Smells_Like_Cheese 1 February 2008

I got a three pack on a DVD at Wal Mart for ten dollars a few weeks ago and Honey was on the cover, never saw the movie, wasn't really interested when it came out, but I figured why not see it for ten dollars? Sounds silly, but who knows? Sometimes you find little treasures here and there that are cheap, plus, I remember that this was the film that really introduced Jessica Alba to the movie business industry. Of course, she's really huge now, and judging from this film, Honey that I watched last night, I have to say other than her looks, I am surprised she made it this far. I don't mean to sound horrible on the film or anything, but this just seemed like a giant rap video for me and the plot was way too average and predictable with some cheesy street slang.

Honey Daniels has three jobs: a bartender, a sales girl at a CD store, and also a dance teacher at her mom's little business to keep kids off the street. But more than anything, Honey wants to be a music video back up dancer. Her wishes come true when a director, Michael, welcomes her to the dance floor and makes her a choreographer.
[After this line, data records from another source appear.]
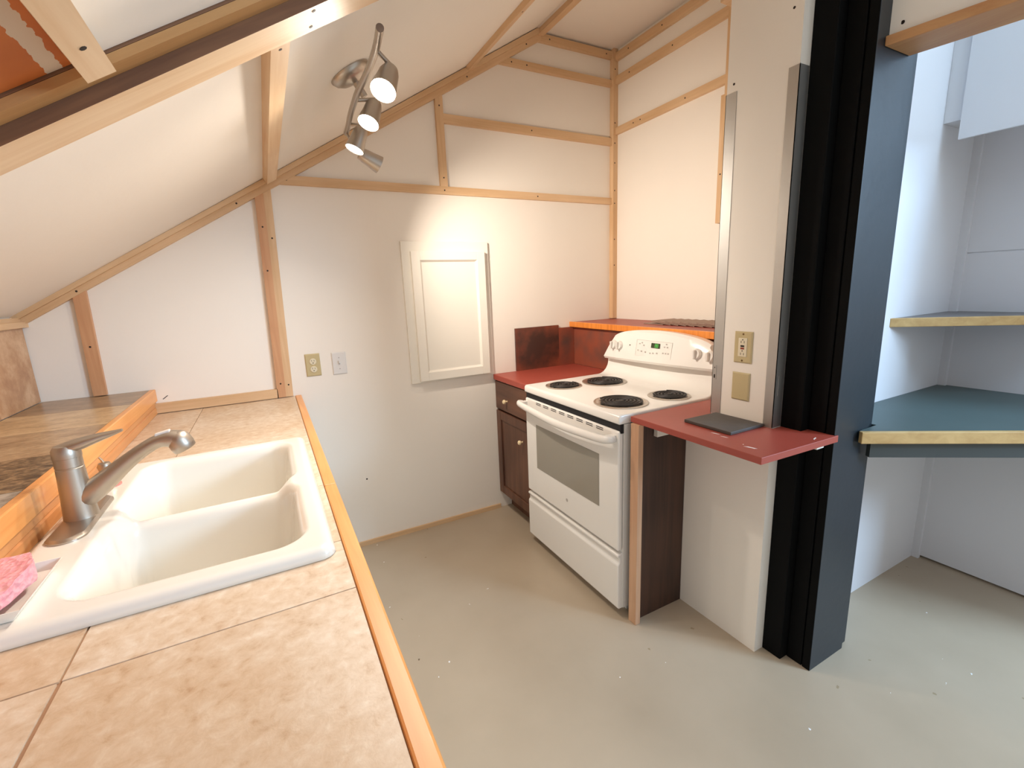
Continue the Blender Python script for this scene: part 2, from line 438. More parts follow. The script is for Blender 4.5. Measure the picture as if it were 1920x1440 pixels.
struct('floor', box(new(), -1.1, 4.4, YF - 0.6, 0.1, -0.06, 0), M_floor)
bm = box(new(), -1.1, 2.9, 0, 0.1, 0, 3.0)
lathe(bm, (0.276, 0.0005, 0.396), (0, -1, 0), [(0.005, 0), (0.004, 0.0018)], 8, mi=1)        # nail head low on the wall
prism(bm, [(-0.573, 0.0005, 0.990), (-0.571, 0.0005, 0.988), (-0.551, 0.0005, 1.003), (-0.553, 0.0005, 1.005)], (0, -0.0012, 0), mi=1)   # pencil mark
struct('wall_back', bm, [M_wall, M_hole])
# knee wall on the left under the roof slope
struct('wall_left', box(new(), -1.1, -0.985, YF, 0, 0, 1.385), M_wall)
# ceiling: roof slope and the flat strip above the kitchen, one skin
bm = new()
xt = (2.868 - SK) / SL
prism(bm, [(-1.1, 0, SK - SL * 1.1), (xt, 0, 2.868), (4.4, 0, 2.868), (4.4, 0, 2.93), (xt - 0.04, 0, 2.93), (-1.1, 0, SK - SL * 1.1 + 0.07)], (0, YF, 0))
struct('ceiling', bm, M_wall)
# right: low thick wall behind the range, thin wall above the ledge, the partition stub and the nook
bm = new()
box(bm, 2.062, 2.16, -1.37, 0, 1.155, 2.868)
box(bm, 1.727, 2.16, -1.37, 0, 0, 1.155)
struct('wall_right', bm, M_wall)
bm = new()
box(bm, 1.3935, 2.76, -1.62, -1.372, 0.0, 2.335)
box(bm, 1.3935, 1.72, -1.372, -1.2555, 0.0, 0.882)
box(bm, 1.44, 2.76, -1.62, -1.372, 2.335, 2.868)
for y, z in ((-1.398, 2.066), (-1.59, 2.2)):
    lathe(bm, (1.394, y, z), (-1, 0, 0), [(0.004, 0), (0.004, 0.0012)], 8, mi=1)
struct('wall_partition', bm, [M_wall, M_hole])
struct('wall_nook', box(new(), 1.743, 2.666, -1.6235, -1.62, 0.0, 2.868), M_nook)
bm = new()
box(bm, 2.666, 2.76, -2.62, -1.62, 0.012, 2.868)
box(bm, 2.662, 2.666, -2.62, -1.62, 1.494, 2.868)
box(bm, 2.662, 2.666, -2.62, -1.62, 0.012, 1.489)
struct('wall_side', bm, M_nook)

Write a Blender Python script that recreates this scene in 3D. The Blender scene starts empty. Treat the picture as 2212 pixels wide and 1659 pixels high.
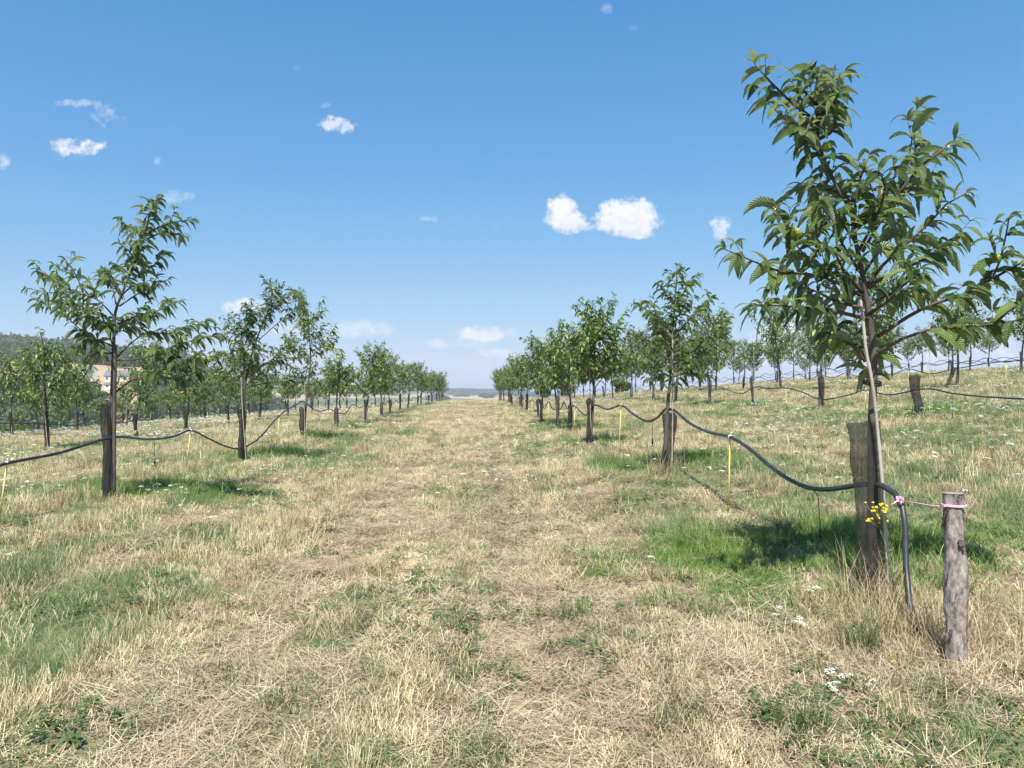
import bpy, math, random
import numpy as np
from mathutils import Vector, Matrix
R = math.radians
random.seed(7); rng = np.random.default_rng(11)
scene = bpy.context.scene
COL = scene.collection

# ---------------------------------------------------------------- camera
EYE = 1.56
cam_d = bpy.data.cameras.new('camera'); cam = bpy.data.objects.new('camera', cam_d); COL.objects.link(cam)
cam.location = (0, 0, EYE); cam.rotation_euler = (R(90), 0, 0)
cam_d.sensor_width = 36; cam_d.lens = 27.03; cam_d.shift_y = 0.0088
cam_d.clip_start = 0.05; cam_d.clip_end = 12000
scene.camera = cam
scene.view_settings.view_transform = 'Standard'; scene.view_settings.look = 'None'
scene.view_settings.gamma = 1; scene.view_settings.use_curve_mapping = False
EXPO = 0.86
scene.view_settings.exposure = EXPO
scene.render.engine = 'CYCLES'
scene.cycles.max_bounces = 6; scene.cycles.transparent_max_bounces = 12
scene.cycles.volume_bounces = 0; scene.cycles.diffuse_bounces = 3

# ---------------------------------------------------------------- sun and sky
SUN = Vector((-0.10, -0.52, 0.85)).normalized()
sd = bpy.data.lights.new('sun', 'SUN'); so = bpy.data.objects.new('sun', sd); COL.objects.link(so)
sd.energy = 5.0; sd.angle = R(0.53); sd.color = (1.0, 0.955, 0.89)
so.rotation_euler = SUN.to_track_quat('Z', 'Y').to_euler(); so.location = (0, -20, 40)

W = bpy.data.worlds.new('World'); scene.world = W; W.use_nodes = True
nt = W.node_tree; nt.nodes.clear()
def N(t, **k):
    n = nt.nodes.new(t)
    for a, b in k.items(): setattr(n, a, b)
    return n
def MA(op, a, b=None, c=None, clamp=False):
    n = N('ShaderNodeMath', operation=op); n.use_clamp = clamp
    for i, v in enumerate((a, b, c)):
        if v is None: continue
        if isinstance(v, (int, float)): n.inputs[i].default_value = v
        else: nt.links.new(v, n.inputs[i])
    return n.outputs[0]
sky = N('ShaderNodeTexSky', sky_type='NISHITA'); sky.sun_disc = False
sky.sun_elevation = math.asin(SUN.z); sky.sun_rotation = math.atan2(SUN.x, SUN.y)
sky.altitude = 200; sky.air_density = 1.0; sky.dust_density = 0.9; sky.ozone_density = 1.3
sep = N('ShaderNodeSeparateColor'); nt.links.new(sky.outputs[0], sep.inputs[0]); cmb = N('ShaderNodeCombineColor')
EX = 2**EXPO          # camera-like colour response of the sky
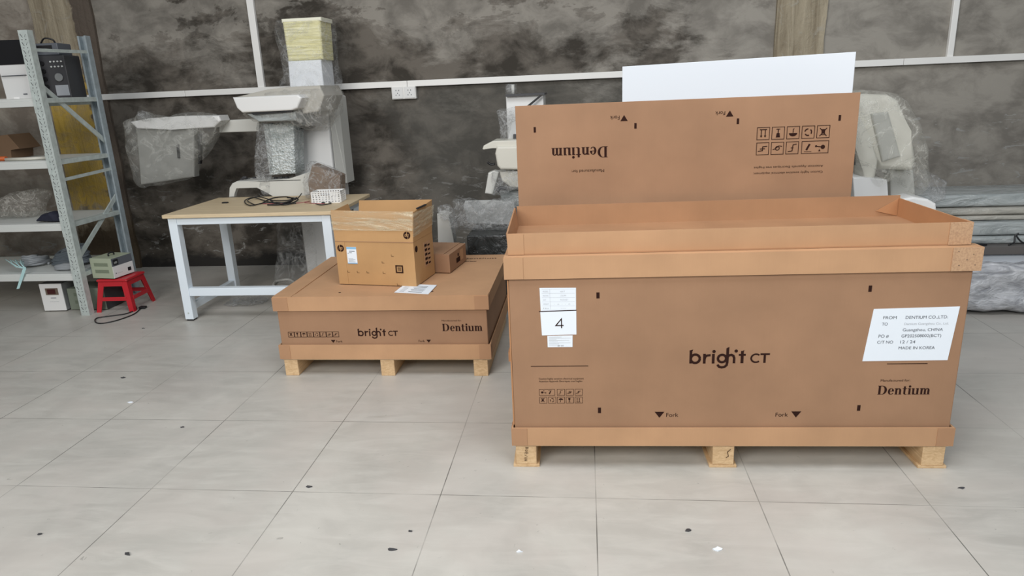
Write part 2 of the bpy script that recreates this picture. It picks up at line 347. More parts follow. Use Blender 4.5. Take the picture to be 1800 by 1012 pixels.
# ------------------------------------------------------------------ flat printing
class Print:
    """2D shapes laid on a plane: o origin, u right, v up (all in the parent's frame), scaled by s, optionally turned 180 degrees"""
    def __init__(s, o, u, v): s.o, s.u, s.v = Vector(o), Vector(u).normalized(), Vector(v).normalized(); s.bm = new(); s.q = 0; s.nn = s.u.cross(s.v); s.fr(0, 0, 1)
    def fr(s, x, y, k, rot=0., shear=0.): s.x, s.y, s.k, s.c, s.s, s.sh = x, y, k, math.cos(rot), math.sin(rot), shear; return s
    def pt(s, x, y):
        x += s.sh*y; a, b = (x*s.c-y*s.s)*s.k+s.x, (x*s.s+y*s.c)*s.k+s.y
        return s.o+s.u*a+s.v*b
    def poly(s, pts):
        s.q = (s.q+1) % 40; e = s.nn*(s.q*5e-6)
        try: f = s.bm.faces.new([s.bm.verts.new(s.pt(*p)+e) for p in pts])
        except Exception: pass
        return s
    def rect(s, x0, y0, x1, y1): return s.poly([(x0, y0), (x1, y0), (x1, y1), (x0, y1)])
    def disc(s, x, y, r, n=20, ry=None): ry = ry or r; return s.poly([(x+r*math.cos(2*math.pi*i/n), y+ry*math.sin(2*math.pi*i/n)) for i in range(n)])
    def stroke(s, pts, w, closed=False):
        n = len(pts); L, R = [], []
        for i in range(n):
            a = pts[i-1] if (i > 0 or closed) else pts[0]; b = pts[(i+1) % n] if (i < n-1 or closed) else pts[-1]
            p = pts[i]; d1 = (p[0]-a[0], p[1]-a[1]); d2 = (b[0]-p[0], b[1]-p[1])
            def nm(d):
                l = math.hypot(*d); return (d[0]/l, d[1]/l) if l > 1e-9 else None
            d1, d2 = nm(d1), nm(d2); d1 = d1 or d2; d2 = d2 or d1
            nx, ny = -(d1[1]+d2[1]), d1[0]+d2[0]; l = math.hypot(nx, ny) or 1; nx /= l; ny /= l
            c = max(.35, nx*-d1[1]+ny*d1[0]); ww = (w[i] if isinstance(w, (list, tuple)) else w)/2/c
            L.append((p[0]+nx*ww, p[1]+ny*ww)); R.append((p[0]-nx*ww, p[1]-ny*ww))
        for i in range(n if closed else n-1):
            j = (i+1) % n; s.poly([L[i], R[i], R[j], L[j]])
        return s
    def arc(s, x, y, r, a0, a1, w, ry=None, n=20):
        ry = ry or r; return s.stroke([(x+r*math.cos(math.radians(a0+(a1-a0)*i/n)), y+ry*math.sin(math.radians(a0+(a1-a0)*i/n))) for i in range(n+1)], w)
    def frame(s, x0, y0, x1, y1, w): return s.stroke([(x0, y0), (x1, y0), (x1, y1), (x0, y1)], w, True)
    def text(s, body, x, y, size, width=None, bold=0.):
        cu = bpy.data.curves.new('t', 'FONT'); cu.body = body; cu.size = size; cu.offset = 0
        ob = bpy.data.objects.new('t', cu); C.objects.link(ob)
        dg = bpy.context.evaluated_depsgraph_get(); me = bpy.data.meshes.new_from_object(ob.evaluated_get(dg))
        xs = [v.co.x for v in me.vertices] or [0, 1]; k = (width/(max(xs)-min(xs)) if width else 1); x0 = min(xs)
        vv = [s.bm.verts.new(s.pt((v.co.x-x0)*k+x, v.co.y+y)) for v in me.vertices]
        for p in me.polygons:
            try: s.bm.faces.new([vv[i] for i in p.vertices])
            except Exception: pass
        bpy.data.objects.remove(ob); bpy.data.curves.remove(cu); bpy.data.meshes.remove(me); return s
    def done(s, name, m, parent, gap=.022):
        n = s.u.cross(s.v)
        for f in s.bm.faces:
            f.normal_update()
            if f.normal.dot(n) < 0: f.normal_flip()
        # print blocks further apart than gap are separate parts
        s.bm.faces.ensure_lookup_table(); bx = []
        for f in s.bm.faces:
            a = [(v.co-s.o).dot(s.u) for v in f.verts]; b = [(v.co-s.o).dot(s.v) for v in f.verts]; bx.append([min(a)-gap/2, min(b)-gap/2, max(a)+gap/2, max(b)+gap/2, [f]])
        ch = True
        while ch:
            ch = False; out = []
            for q in bx:
                for r in out:
                    if q[0] < r[2] and r[0] < q[2] and q[1] < r[3] and r[1] < q[3]:
                        r[0], r[1], r[2], r[3] = min(q[0], r[0]), min(q[1], r[1]), max(q[2], r[2]), max(q[3], r[3]); r[4] += q[4]; ch = True; break
                else: out.append(q)
            bx = out
        for q in bx:
            b2 = new(); mp = {}
            for f in q[4]:
                for v in f.verts:
                    if v not in mp: mp[v] = b2.verts.new(v.co)
                b2.faces.new([mp[v] for v in f.verts])
            o = finish(name, b2, m, parent, recalc=False)
        s.bm.free(); return o
    # ---- marks
    def bright(s, x, y, width):
        sx, sy, k0, c0 = s.x, s.y, s.k, (s.c, s.s)
        k = width/838.; T = lambda a, b: (x+(a-190)*k, y+(278-b)*k)
        ln = lambda pts, w: s.stroke([T(*p) for p in pts], w*k)
        ln([(205, 128), (205, 278)], 28); s.poly([T(191, 140), T(191, 128), T(228, 118), T(219, 140)])
        s.arc(*T(252, 224), 48*k, 0, 360, 27*k)
        ln([(348, 168), (348, 280)], 28); ln([(350, 232), (356, 204), (374, 188), (412, 184)], 25)
        ln([(441, 170), (441, 280)], 28); s.disc(*T(446, 143), 18*k)
        s.arc(*T(533, 224), 43*k, 0, 360, 26*k); s.poly([T(574, 108), T(604, 92), T(602, 280), T(574, 280)])
        ln([(588, 265), (584, 300), (562, 320), (533, 326), (505, 318), (487, 294)], 26)
        ln([(590, 205), (606, 188), (630, 183), (650, 194), (659, 220), (659, 280)], 26); s.disc(*T(677, 140), 18*k)
        ln([(742, 140), (742, 280)], 30); s.poly([T(727, 150), T(760, 130), T(757, 150)]); ln([(706, 184), (778, 184)], 22)
        s.arc(*T(886, 224), 50*k, 48, 312, 18*k, 46*k); ln([(930, 179), (1028, 179)], 20); ln([(976, 179), (976, 278)], 24)
        return s
    def dentium(s, x, y, h):
        """bold high-contrast roman; h = cap height"""
        q = lambda a: x+a*h; r = lambda b: y+b*h
        def R(a, b, c, d): s.rect(q(a), r(b), q(c), r(d))
        def cres(cx, cy, ro, rv, ri, riv, dx, a0, a1, n=18):
            o = [(q(cx+ro*math.cos(math.radians(a0+(a1-a0)*i/n))), r(cy+rv*math.sin(math.radians(a0+(a1-a0)*i/n)))) for i in range(n+1)]
            p = [(q(cx+dx+ri*math.cos(math.radians(a0+(a1-a0)*i/n))), r(cy+riv*math.sin(math.radians(a0+(a1-a0)*i/n)))) for i in range(n+1)]
            for i in range(n): s.poly([o[i], o[i+1], p[i+1], p[i]])
        def stem(a, hgt=.70, foot=True, head=True, w=.2):
            R(a, 0, a+w, hgt)
            if foot: R(a-.06, 0, a+w+.06, .05)
            if head: s.poly([(q(a-.08), r(hgt)), (q(a-.08), r(hgt-.05)), (q(a), r(hgt-.09)), (q(a), r(hgt))])
        # D
        R(.08, 0, .30, 1); R(0, 0, .5, .05); R(0, .95, .5, 1); cres(.42, .5, .50, .5, .26, .45, 0, -90, 90)
        # e
        cres(1.33, .35, .30, .37, .13, .31, .03, 40, 325); R(1.2, .35, 1.58, .40); cres(1.33, .35, .30, .37, .10, .31, 0, 0, 42)
        # n
        stem(1.76); cres(2.10, .44, .24, .27, .06, .20, -.02, 0, 150); stem(2.14, .46, True, False)
        # t
        R(2.58, .08, 2.77, .92); s.poly([(q(2.58), r(.70)), (q(2.47), r(.66)), (q(2.47), r(.62)), (q(2.58), r(.62))]); R(2.47, .63, 2.92, .70); cres(2.79, .13, .21, .15, .03, .09, .02, 180, 320)
        # i
        stem(3.07); s.disc(q(3.17), r(.90), .125*h)
        # u
        stem(3.44, .70, False); R(3.60, .68, 3.62, .7); cres(3.74, .22, .30, .24, .11, .17, .02, 180, 330); stem(3.86, .70, False); R(3.86, 0, 4.12, .05)
        # m
        stem(4.26); cres(4.58, .44, .22, .27, .05, .20, -.02, 0, 150); stem(4.60, .46, True, False); cres(4.92, .44, .22, .27, .05, .20, -.02, 0, 150); stem(4.94, .46, True, False)
        return s
    def icon(s, kind, x, y, a, w=None, lw=.05):
        """handling mark in a frame of height a"""
        w = w or a; s.frame(x, y, x+w, y+a, a*lw); cx, cy = x+w/2, y+a/2; t = a*.07
        S = lambda pts, k=1: s.stroke([(x+p[0]*a, y+p[1]*a) for p in pts], t*k)
        if kind == 'up':
            for dx in (.34, .66): S([(dx, .2), (dx, .72)]); s.poly([(x+(dx-.1)*a, y+.66*a), (x+(dx+.1)*a, y+.66*a), (x+dx*a, y+.84*a)])
            S([(.2, .17), (.8, .17)])
        elif kind == 'glass':
            s.poly([(x+.33*a, y+.85*a), (x+.67*a, y+.85*a), (x+.62*a, y+.5*a), (x+.38*a, y+.5*a)]); S([(.5, .5), (.5, .18)], 1.2); S([(.34, .17), (.66, .17)])
        elif kind == 'umbrella':
            s.poly([(cx+.34*a*math.cos(math.radians(i*18)), cy+.04*a+.26*a*math.sin(math.radians(i*18))) for i in range(11)]); S([(.5, .5), (.5, .22), (.42, .17)])
        elif kind == 'recycle':
            for k in range(3): s.arc(cx, cy, a*.27, 30+120*k, 110+120*k, t*1.4, n=5)
        elif kind == 'bin':
            s.rect(x+.36*a, y+.3*a, x+.64*a, y+.66*a); S([(.3, .74), (.7, .74)]); S([(.22, .2), (.78, .86)]); S([(.78, .2), (.22, .86)])
        elif kind == 'hook': S([(.15, .2), (.45, .25), (.5, .75), (.85, .8)]); S([(.4, .5), (.62, .5)])
        elif kind == 'hand': S([(.12, .35), (.4, .3), (.7, .55), (.88, .6)]); s.arc(cx, cy, a*.16, 0, 360, t, n=10)
        elif kind == 'stack': S([(.12, .3), (.5, .34), (.5, .66), (.88, .7)]); S([(.3, .5), (.72, .52)])
        elif kind == 'tools':
            s.disc(x+.45*a, cy, a*.18, 10); S([(.5, .5), (.95, .45)]); s.disc(x+1.0*a, y+.42*a, a*.09, 8); s.poly([(x+.62*a, y+.85*a), (x+.8*a, y+.85*a), (x+.71*a, y+.65*a)])
            s.poly([(x+1.45*a, y+.25*a), (x+1.6*a, y+.2*a), (x+1.85*a, y+.7*a), (x+1.7*a, y+.76*a)]); S([(1.35, .86), (1.95, .86)], .6)
        return s
    def arrow(s, x, y, w, h): return s.poly([(x-w/2, y+h), (x+w/2, y+h), (x, y)])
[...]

All her dreams are coming true, until she realizes that she forgets the more important things in life that mean so much to her. She eventually wants to open a club of her own to help out the neighborhood kids.

Honey has the typical street slang which I didn't find attractive, you just can't take it seriously. Alba, she's such a pretty girl, BUT, I'm very sorry, the girl cannot act, I didn't feel an ounce of sympathy or compassion for her character, she played off as this naive little thing, when she could have played it more smart and strong. Not to mention what was the whole Missy Elliot dialog? "What is this? This? This? Ugh? Ugh?"... it was supposed to be funny, but Missy comes off flat. Mekhi should have had more screen time, the guy is the only one with talent in the film. The dance moves are good, but I just wish they wouldn't have made this into a giant rap video.